Daniel G. Williams is Professor of English Literature and Director of the Richard Burton Centre for the Study of Wales at Swansea University. He was educated at the University of East Anglia, Harvard University, and Cambridge University (King’s College).
He is the author of Ethnicity and Cultural Authority: From Arnold to Du Bois (Edinburgh University Press, 2006), Black Skin, Blue Books: African Americans and Wales (University of Wales Press, 2012) and Wales Unchained (2015). He has edited Slanderous Tongues: Essays on Welsh Poetry in English 1970-2005 (Seren, 2010), Canu Caeth: Affro-Americaniaid a’r Cymry (Gomer, 2010), co-edited (with Alyce von Rothkirch) Beyond the Difference: Welsh Literature in Comparative Contexts (University of Wales Press, 2004), co-edited (with Kirsti Bohata) Transatlantic Vistas: On the Literatures of Wales and the United States (Univeristy of Wales Press, 2024) and edited a collection of Raymond Williams’s writings, Who Speaks for Wales? Nation, Culture, Identity (University of Wales Press, 2003) with a Centenary Edition published in 2021. His latest edited book is The Werner Sollors Reader (Edinburgh Univeristy Press, 2025).

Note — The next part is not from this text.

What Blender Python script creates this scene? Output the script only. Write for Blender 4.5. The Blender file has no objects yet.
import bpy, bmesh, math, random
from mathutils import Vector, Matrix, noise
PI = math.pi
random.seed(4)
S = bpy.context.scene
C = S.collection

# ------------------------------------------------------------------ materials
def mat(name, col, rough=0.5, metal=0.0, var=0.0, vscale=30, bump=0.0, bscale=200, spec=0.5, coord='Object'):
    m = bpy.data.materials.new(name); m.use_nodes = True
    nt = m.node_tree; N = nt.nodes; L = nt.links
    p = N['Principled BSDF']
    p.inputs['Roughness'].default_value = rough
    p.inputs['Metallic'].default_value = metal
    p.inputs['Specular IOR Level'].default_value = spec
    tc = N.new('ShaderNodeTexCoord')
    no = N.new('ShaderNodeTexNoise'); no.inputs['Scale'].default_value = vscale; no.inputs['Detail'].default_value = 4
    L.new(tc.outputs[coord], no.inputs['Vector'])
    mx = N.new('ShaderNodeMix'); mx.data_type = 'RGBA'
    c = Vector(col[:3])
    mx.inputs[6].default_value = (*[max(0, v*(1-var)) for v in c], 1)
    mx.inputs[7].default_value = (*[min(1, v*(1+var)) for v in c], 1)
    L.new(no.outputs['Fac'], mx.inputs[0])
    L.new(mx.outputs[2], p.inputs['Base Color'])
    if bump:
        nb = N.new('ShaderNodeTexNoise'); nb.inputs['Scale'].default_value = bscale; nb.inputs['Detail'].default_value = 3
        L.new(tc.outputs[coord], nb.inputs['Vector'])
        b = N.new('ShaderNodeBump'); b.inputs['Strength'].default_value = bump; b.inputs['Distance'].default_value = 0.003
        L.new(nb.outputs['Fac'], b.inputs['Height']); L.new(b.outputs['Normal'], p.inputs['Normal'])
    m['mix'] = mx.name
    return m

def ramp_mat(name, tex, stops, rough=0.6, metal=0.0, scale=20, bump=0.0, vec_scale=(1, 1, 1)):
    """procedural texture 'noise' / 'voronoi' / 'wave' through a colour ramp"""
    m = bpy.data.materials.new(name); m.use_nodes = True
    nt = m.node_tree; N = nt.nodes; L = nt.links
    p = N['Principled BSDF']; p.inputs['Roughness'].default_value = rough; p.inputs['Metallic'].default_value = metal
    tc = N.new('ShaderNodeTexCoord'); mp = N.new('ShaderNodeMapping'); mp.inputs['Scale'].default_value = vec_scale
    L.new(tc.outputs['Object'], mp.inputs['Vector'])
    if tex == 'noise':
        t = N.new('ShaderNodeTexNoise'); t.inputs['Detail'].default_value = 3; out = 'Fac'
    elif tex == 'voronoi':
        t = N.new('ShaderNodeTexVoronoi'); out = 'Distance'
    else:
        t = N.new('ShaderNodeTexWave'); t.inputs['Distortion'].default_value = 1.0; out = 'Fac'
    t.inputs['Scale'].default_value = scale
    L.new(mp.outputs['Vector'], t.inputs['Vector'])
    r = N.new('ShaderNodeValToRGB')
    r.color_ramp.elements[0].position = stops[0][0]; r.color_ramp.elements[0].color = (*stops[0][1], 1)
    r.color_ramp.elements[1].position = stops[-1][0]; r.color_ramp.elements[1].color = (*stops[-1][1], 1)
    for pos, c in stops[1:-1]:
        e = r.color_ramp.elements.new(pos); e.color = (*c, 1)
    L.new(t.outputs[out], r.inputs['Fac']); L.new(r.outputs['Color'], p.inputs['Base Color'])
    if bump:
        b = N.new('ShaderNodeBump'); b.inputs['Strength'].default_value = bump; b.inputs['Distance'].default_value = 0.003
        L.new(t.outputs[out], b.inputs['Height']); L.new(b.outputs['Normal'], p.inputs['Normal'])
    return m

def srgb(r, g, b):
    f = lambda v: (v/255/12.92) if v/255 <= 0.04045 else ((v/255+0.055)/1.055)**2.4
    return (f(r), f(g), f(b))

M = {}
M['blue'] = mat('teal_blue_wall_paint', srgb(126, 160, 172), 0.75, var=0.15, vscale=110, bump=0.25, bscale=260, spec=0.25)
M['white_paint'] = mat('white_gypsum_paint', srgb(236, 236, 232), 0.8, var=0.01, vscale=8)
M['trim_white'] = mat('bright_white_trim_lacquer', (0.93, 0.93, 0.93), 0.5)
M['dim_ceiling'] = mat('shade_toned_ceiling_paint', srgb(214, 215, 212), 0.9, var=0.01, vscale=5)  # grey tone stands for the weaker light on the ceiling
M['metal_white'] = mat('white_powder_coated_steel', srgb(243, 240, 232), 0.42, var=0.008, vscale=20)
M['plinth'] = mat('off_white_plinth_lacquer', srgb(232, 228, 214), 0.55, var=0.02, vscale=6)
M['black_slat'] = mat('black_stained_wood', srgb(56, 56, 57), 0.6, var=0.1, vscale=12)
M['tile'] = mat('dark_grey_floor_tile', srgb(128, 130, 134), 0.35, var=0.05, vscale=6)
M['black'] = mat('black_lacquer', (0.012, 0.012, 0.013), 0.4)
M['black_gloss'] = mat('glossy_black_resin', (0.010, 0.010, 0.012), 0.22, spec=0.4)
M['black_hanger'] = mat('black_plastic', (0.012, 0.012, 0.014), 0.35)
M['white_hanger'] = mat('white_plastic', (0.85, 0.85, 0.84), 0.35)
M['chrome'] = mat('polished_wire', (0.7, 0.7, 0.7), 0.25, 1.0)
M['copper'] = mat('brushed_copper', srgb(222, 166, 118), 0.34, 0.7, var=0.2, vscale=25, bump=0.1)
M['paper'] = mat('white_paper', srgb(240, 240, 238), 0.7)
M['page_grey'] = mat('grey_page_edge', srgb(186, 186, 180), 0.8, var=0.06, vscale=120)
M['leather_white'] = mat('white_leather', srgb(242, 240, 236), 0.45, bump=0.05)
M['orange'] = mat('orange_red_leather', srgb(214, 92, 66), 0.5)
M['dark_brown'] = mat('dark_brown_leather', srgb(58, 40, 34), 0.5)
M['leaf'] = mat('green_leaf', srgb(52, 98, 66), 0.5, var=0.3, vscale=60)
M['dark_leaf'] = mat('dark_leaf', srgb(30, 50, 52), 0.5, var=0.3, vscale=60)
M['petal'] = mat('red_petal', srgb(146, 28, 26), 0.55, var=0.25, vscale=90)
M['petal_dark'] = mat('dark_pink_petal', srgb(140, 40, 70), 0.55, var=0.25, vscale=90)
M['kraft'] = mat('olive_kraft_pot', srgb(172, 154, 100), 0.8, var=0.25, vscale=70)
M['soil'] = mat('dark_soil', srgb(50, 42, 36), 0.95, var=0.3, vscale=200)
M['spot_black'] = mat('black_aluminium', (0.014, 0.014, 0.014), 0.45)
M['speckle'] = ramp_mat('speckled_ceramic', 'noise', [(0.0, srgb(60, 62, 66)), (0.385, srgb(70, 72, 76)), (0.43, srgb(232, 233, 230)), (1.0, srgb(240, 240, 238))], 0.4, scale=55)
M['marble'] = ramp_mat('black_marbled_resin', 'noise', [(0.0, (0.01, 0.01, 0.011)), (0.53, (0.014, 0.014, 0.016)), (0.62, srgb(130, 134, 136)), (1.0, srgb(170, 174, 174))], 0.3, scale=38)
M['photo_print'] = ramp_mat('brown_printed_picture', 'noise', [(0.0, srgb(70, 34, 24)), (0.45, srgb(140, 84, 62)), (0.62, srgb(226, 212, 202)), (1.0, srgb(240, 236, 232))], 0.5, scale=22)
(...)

He is general editor of the Welsh-language cultural studies series ‘Safbwyntiau’ (2012 - ) and co-edits (with Kirsti Bohata) the CREW series of monographs ‘Writing Wales in English’ (both University of Wales Press).
He is also saxophonist with the jazz-folk sextet ‘Burum’ who have recorded four albums: Alawon: The Songs of Welsh Folk (Fflach, 2007), Caniadau (Bopa, 2012), Llef (Bopa. 2016), Eneidiau (Bopa, 2021).